__Records provided__
◇ ◇ ◇ ◇

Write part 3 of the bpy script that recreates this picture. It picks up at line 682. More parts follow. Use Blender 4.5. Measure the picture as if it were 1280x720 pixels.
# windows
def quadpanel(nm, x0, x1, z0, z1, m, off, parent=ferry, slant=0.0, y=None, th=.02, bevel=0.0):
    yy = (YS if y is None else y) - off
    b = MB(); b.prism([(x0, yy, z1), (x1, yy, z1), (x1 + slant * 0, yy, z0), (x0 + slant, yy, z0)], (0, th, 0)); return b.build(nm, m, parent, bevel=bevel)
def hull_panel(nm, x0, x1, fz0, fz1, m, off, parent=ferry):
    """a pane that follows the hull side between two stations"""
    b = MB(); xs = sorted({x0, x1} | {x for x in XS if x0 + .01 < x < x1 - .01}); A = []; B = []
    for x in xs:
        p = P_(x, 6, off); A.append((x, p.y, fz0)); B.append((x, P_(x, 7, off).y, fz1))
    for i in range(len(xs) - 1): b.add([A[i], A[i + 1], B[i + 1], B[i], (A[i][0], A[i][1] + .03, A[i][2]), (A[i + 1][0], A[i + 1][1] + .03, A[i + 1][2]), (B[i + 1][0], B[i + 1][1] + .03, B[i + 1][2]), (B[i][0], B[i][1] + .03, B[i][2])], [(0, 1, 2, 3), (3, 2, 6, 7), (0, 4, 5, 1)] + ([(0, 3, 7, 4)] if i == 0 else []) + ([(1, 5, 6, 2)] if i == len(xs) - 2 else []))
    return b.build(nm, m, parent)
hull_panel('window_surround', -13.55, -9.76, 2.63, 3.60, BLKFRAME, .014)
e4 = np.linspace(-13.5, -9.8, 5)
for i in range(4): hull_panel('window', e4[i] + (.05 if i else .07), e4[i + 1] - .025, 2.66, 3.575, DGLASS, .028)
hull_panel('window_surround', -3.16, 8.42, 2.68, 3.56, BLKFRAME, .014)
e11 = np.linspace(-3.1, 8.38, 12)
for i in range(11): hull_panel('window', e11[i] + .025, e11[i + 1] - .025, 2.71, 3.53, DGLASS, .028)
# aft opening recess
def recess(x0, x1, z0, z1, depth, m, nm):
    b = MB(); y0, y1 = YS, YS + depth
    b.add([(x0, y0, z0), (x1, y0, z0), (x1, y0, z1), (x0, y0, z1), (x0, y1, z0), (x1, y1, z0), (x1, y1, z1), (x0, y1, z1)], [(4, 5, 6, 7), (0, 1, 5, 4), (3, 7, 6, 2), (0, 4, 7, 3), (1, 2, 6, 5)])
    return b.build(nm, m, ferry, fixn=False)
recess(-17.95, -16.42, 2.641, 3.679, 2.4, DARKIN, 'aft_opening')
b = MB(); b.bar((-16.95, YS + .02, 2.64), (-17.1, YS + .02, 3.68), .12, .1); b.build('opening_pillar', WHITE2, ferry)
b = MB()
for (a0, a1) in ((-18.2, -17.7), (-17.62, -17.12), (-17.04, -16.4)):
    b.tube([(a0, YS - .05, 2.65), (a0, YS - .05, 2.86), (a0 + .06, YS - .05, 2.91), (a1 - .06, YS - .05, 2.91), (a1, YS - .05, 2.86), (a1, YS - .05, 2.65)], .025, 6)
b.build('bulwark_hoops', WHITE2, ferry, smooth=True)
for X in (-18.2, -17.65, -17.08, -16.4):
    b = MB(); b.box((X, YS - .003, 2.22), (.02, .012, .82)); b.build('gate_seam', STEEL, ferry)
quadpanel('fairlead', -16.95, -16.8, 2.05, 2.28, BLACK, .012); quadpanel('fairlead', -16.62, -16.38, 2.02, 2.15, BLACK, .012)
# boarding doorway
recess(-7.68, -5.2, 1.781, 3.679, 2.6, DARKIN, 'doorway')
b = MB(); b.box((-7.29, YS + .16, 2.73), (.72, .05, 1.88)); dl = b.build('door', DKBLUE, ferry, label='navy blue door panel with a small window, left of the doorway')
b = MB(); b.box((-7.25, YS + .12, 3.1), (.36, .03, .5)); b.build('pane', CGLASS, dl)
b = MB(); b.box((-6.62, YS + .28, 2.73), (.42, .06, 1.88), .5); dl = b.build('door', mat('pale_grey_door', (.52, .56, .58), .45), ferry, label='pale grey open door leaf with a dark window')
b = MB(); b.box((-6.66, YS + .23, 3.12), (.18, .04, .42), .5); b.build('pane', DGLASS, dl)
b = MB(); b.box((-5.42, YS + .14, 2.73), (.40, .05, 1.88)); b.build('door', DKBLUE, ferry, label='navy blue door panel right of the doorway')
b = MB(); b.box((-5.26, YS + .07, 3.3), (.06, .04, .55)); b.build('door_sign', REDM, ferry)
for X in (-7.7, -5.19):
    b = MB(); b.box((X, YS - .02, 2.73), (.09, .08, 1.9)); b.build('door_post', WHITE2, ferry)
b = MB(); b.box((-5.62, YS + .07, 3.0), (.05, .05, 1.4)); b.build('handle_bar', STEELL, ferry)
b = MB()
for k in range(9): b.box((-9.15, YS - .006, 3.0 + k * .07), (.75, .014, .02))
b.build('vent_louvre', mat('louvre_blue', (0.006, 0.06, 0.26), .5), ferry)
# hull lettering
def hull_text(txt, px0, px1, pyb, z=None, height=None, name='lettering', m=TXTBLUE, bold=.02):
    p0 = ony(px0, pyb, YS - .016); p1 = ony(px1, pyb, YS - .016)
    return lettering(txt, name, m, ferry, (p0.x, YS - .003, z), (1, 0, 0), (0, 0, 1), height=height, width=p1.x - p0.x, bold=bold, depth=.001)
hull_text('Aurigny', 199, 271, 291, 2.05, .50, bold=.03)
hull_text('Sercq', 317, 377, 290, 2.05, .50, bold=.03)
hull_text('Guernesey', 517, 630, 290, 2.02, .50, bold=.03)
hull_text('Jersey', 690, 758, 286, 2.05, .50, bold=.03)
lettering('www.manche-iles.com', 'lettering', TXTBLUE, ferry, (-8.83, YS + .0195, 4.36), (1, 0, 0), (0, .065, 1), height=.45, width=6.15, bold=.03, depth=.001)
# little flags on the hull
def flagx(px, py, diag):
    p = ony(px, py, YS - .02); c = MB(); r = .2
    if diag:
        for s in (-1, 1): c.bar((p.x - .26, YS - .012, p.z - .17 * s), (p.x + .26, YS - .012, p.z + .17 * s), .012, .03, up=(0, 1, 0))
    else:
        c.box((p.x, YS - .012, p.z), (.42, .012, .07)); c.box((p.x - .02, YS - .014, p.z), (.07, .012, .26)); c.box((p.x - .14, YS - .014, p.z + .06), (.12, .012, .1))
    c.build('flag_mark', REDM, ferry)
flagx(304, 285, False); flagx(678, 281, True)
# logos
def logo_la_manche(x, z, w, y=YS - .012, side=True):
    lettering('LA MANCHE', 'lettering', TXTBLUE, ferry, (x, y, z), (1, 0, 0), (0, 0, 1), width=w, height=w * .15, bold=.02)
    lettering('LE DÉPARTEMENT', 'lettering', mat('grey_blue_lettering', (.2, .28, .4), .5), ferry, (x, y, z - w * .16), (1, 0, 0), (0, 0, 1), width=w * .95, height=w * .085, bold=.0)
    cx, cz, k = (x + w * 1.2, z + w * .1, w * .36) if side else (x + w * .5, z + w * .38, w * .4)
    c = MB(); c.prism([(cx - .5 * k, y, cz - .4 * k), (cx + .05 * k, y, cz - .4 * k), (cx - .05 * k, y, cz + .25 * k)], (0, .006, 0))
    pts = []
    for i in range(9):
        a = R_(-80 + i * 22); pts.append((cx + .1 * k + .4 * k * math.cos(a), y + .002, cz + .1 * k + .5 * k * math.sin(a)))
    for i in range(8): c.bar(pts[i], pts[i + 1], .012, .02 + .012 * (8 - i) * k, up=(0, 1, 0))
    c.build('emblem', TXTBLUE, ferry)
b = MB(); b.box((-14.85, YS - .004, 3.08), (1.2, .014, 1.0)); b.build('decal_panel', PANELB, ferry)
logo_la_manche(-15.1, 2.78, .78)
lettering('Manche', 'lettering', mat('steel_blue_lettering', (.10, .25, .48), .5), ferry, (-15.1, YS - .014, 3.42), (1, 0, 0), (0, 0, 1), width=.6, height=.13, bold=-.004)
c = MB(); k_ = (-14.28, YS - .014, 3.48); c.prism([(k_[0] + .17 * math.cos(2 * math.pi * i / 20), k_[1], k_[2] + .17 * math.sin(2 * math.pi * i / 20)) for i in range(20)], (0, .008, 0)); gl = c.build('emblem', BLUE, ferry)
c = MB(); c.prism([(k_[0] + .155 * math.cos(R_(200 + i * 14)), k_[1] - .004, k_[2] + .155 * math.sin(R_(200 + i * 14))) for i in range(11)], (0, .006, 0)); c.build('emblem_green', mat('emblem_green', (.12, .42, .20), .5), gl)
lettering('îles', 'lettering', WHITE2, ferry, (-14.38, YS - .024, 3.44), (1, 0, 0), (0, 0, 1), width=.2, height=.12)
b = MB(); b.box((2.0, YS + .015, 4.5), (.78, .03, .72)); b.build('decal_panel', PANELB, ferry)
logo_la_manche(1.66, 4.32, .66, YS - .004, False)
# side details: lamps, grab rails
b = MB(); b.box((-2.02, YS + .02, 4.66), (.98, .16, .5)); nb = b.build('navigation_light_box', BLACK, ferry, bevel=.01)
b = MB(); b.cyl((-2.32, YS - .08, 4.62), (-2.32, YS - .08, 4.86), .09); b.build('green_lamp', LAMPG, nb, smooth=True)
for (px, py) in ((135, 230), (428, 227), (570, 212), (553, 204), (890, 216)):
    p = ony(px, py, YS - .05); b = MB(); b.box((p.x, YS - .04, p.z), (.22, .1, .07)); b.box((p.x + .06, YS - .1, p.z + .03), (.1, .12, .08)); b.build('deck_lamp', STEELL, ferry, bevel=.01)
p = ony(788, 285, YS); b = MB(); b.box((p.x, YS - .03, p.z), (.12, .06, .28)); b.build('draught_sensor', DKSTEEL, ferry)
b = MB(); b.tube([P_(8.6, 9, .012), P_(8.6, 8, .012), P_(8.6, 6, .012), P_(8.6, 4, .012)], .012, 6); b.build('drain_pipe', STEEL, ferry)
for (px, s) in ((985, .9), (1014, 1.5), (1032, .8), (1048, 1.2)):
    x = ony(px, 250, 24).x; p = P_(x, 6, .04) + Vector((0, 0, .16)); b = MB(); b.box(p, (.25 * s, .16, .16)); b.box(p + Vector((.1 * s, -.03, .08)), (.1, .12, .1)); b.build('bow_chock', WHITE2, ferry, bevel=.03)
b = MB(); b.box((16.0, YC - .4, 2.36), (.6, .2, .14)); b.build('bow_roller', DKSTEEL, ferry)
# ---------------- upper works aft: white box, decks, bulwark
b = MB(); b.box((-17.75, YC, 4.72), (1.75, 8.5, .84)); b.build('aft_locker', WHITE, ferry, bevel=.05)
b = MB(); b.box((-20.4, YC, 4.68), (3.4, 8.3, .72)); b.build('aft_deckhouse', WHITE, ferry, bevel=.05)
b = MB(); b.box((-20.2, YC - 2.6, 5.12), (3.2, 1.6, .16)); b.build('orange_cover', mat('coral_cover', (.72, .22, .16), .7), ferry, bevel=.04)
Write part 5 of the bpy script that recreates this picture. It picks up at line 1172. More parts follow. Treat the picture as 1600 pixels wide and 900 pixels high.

◇ ◇ ◇ ◇

__Given instruction__
Search the entries for the word "parts" and copy every line that has it.

__Full solution__
Write part 3 of the bpy script that recreates this picture. It picks up at line 682. More parts follow. Use Blender 4.5. Measure the picture as if it were 1280x720 pixels.
Write part 5 of the bpy script that recreates this picture. It picks up at line 1172. More parts follow. Treat the picture as 1600 pixels wide and 900 pixels high.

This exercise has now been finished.